Thomas Hylland Eriksen, a social anthropologist at the University of Oslo, said the suspect’s ideology is quite well known in Norway and has been spreading on websites since the 9/11 terrorist attacks in the United States a decade ago.

He says many Norwegians feel that “Muslims represent an alien culture”, but only a minority hold the view of ultra-nationalists “that Islam is incompatible with democracy.” He says Norway’s July 22 tragedy focuses on the growth of a small new right-wing movement in Europe, which he says must be taken seriously as a future security threat.

Eriksen says there is a drive in Norway to increase religious tolerance. He says it is too early to tell if the mass killings in Oslo will make the people of Norway more accepting of Islam. However, he says “that might certainly be an outcome.”

“Maybe this tragic event will lead to a cleaning of the air where it becomes clear that when you live here you are committed to the country – you’re a citizen – and your religion doesn’t really matter.”

The Norway tragedy created a “palpable increase of tension” in certain European cities, said Bruce Clark who writes on religion, law and ethics for The Economist in London . He says it is going to be a struggle to keep social peace in some towns deeply divided and segregated.

Clark agrees discussion of religion and religious diversity has been brought to the front. He adds “debates around multiculturalism, the integration of immigrants and the ability of religions to live together will become sharper, more tense,” stressing that “attitudes may become more entrenched.”

Tim Ross, the religious affairs editor at the London Daily Telegraph, says there are concerns the attacks in Norway reflect a “growing sense of hostility towards Islam across Europe” and “unease” about how Islam should be incorporated into the European social mainstream. As an example he cites the decision in France to ban the burqa from public spaces.

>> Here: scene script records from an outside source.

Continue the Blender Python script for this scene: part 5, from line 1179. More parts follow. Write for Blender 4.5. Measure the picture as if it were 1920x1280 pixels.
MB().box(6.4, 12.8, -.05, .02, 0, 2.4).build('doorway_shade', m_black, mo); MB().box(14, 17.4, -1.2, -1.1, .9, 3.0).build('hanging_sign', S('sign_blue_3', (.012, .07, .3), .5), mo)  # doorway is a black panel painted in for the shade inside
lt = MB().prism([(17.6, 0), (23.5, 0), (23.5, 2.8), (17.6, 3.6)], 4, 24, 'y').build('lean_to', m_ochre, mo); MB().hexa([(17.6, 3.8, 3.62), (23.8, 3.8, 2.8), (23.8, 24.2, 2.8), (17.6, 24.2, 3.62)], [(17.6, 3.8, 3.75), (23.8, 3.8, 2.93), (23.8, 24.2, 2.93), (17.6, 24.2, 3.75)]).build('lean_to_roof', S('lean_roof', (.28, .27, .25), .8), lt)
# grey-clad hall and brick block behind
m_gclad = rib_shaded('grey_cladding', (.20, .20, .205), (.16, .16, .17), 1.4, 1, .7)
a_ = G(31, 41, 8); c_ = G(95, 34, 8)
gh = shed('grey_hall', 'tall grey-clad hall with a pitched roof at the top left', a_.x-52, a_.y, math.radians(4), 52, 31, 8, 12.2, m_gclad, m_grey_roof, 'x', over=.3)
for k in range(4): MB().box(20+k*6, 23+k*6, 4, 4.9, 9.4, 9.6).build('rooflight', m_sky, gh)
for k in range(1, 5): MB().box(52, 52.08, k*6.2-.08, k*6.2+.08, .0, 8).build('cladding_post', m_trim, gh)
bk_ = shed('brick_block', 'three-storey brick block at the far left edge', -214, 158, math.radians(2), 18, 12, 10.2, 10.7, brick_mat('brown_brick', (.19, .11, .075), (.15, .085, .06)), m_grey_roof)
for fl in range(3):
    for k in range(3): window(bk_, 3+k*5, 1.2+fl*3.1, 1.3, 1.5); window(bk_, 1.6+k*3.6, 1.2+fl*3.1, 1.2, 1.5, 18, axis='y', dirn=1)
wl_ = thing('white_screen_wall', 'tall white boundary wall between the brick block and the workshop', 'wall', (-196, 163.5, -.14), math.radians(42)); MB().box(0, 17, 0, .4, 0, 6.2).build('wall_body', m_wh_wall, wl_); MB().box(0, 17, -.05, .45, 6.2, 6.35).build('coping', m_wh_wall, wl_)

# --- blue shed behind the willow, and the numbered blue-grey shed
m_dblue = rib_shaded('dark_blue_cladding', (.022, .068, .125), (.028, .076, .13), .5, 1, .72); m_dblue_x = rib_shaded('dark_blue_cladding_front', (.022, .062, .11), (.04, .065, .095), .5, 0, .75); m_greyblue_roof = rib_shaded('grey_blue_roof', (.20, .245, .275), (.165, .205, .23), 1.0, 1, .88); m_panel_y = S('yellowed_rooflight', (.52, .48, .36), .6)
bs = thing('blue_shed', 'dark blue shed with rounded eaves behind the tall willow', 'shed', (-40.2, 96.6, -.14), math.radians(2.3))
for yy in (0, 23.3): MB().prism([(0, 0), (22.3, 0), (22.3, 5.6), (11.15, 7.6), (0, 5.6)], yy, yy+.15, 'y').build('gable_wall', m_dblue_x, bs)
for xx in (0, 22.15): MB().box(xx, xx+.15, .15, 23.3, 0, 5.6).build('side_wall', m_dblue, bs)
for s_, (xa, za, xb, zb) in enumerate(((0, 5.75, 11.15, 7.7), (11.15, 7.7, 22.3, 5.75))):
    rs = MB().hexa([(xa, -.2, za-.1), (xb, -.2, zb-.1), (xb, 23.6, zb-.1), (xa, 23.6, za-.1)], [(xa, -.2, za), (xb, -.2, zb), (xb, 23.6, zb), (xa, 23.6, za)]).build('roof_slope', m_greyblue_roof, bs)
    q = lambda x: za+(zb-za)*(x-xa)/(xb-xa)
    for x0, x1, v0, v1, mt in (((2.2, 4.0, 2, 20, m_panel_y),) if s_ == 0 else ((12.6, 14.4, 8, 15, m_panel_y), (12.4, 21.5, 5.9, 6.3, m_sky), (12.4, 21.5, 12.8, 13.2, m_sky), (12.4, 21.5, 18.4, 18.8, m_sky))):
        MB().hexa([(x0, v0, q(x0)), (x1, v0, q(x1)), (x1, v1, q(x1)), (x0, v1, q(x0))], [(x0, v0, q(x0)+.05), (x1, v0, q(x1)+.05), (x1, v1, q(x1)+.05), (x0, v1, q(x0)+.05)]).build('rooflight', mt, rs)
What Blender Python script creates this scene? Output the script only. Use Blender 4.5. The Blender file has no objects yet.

Surveys show that “Islamophobia” in the general public has increased in recent years, Ross said. But he added recent analysis suggests the better educated are less likely to be prejudiced against Islam.

Ross says mutual understanding is crucial to ensuring that tensions are kept to a minimum. He believes European governments, communities and individual citizens should play a role in supporting the message of tolerance towards religions. After all, said Ross, Islam, “is actually a religion of peace.”